A glance backward is necessary here. The war against Syria was decided by the Bush Administration on September 15, 2001 during a meeting at Camp David, as confirmed notably by General Wesley Clark. After having suffered several setbacks, NATO action had to be cancelled due to the vetos of Russia and China. A «Plan B» then emerged, involving the use of mercenaries and covert action once deploying uniformed soldiers had become impossible. Given that the FSA has not scored a single victory against the Syrian Army, there have been multiple predictions that the conflict will become interminable and will progressively undermine the states of the region, including Israel. In this context, Washington signed onto the Geneva Accord, under the auspices of Kofi Annan.
Subsequently, the war camp torpedoed this agreement by organizing leaks to the press concerning the West’s secret involvement in the conflict, leaks that led to Kofi Annan’s immediate resignation. It also played its two trump cards with the attacks on July 18 and September 26 and lost them both. As a result, Lakhdar Brahimi, Annan’s successor, has been called on to resuscitate and implement the Geneva Accord.
In the interim, Russia did not remain idle: it obtained the creation of a Syrian Ministry of National Reconciliation; supervised and protected the meeting in Damacus of national opposition parties; organized contacts between the U.S. and Syrian general staff; and prepared the deployment of a peace force.
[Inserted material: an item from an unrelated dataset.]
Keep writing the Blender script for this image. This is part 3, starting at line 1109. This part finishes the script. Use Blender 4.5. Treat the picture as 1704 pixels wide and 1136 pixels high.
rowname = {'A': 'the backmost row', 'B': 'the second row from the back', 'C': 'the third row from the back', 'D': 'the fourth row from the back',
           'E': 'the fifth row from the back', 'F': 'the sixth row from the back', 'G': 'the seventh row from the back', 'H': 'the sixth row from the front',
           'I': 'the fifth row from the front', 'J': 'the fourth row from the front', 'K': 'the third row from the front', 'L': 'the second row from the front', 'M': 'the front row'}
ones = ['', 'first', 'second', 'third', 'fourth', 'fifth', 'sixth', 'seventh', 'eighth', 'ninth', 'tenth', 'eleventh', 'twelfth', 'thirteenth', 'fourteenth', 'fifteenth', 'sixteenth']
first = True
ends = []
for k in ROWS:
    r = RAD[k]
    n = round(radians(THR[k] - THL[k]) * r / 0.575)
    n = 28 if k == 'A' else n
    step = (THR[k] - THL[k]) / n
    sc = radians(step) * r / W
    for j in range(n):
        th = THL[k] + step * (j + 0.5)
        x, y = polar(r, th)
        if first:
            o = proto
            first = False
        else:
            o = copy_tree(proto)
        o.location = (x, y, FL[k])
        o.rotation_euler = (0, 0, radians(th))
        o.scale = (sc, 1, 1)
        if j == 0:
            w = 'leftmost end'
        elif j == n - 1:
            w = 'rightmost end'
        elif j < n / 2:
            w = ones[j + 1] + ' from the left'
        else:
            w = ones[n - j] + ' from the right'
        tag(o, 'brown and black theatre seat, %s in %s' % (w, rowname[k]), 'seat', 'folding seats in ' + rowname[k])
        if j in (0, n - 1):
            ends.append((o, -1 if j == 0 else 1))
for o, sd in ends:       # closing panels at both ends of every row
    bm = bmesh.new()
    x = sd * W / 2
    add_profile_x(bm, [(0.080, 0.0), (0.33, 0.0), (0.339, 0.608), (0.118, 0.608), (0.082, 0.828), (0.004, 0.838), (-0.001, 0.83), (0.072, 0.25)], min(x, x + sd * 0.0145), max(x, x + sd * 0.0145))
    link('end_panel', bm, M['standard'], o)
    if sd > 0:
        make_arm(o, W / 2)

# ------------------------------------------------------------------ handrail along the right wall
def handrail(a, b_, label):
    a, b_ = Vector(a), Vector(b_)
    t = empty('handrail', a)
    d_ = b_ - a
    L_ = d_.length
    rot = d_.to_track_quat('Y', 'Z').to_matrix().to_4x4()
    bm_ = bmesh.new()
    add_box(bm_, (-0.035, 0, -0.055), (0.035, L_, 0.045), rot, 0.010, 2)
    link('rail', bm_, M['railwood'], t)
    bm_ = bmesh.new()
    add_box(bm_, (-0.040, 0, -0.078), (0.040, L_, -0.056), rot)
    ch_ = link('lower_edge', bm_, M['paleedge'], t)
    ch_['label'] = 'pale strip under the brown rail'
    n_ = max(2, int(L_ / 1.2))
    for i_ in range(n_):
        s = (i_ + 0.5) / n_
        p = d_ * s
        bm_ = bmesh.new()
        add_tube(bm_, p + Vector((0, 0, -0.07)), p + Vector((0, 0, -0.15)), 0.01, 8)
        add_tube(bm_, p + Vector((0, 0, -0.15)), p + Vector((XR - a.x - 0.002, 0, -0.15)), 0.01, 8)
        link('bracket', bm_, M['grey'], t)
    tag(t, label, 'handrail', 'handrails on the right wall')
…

The first two measures scarcely registered in the Western press while the last two were flatly ignored.
Nevertheless, as revealed by Sergei Lavrov, Minister of Foreign Affairs, Russia addressed the fears of the U.S. Joint Chiefs of Staff concerning Syrian chemical weapons. It verified that these were stored in locations sufficiently secure not to fall into the hands of the FSA, be seized by jihadists and used by them indiscriminately. Ultimately, it gave credible guarantees to the Pentagon that the continuation in power of so determined a leader as Bashar el-Assad is a more manageable situation, for Israel as well, than allowing the chaos in Syria to spread further.
Above all, Vladimir Putin accelerated the projects of the CSTO, the Collective Security Treaty Organization, the anti-NATO defense alliance that unites Armenia, Belarus, Kazakhstan, Kirghizstan, Tadjikstan and Russia itself. The foreign ministers of the CSTO adopted a shared position on Syria and a logistical plan was drawn up for an eventual deployment of 50,000 men. An agreement was signed between the CSTO and the U.N. Peacekeeping Department that these «blue chapkas» would be used in the zones of conflict under a U.N. Security Council mandate. Joint drills between the two are to take place from 8 to 17 October in Kazakhstan under the label of «Inviolable Fraternity» to complete the coordination between these two intergovernmental organizations. The Red Cross and the IOM will also participate.
No official decision will be taken in the U.S. during the presidential campaign. Once that ends, peace might become conceivable.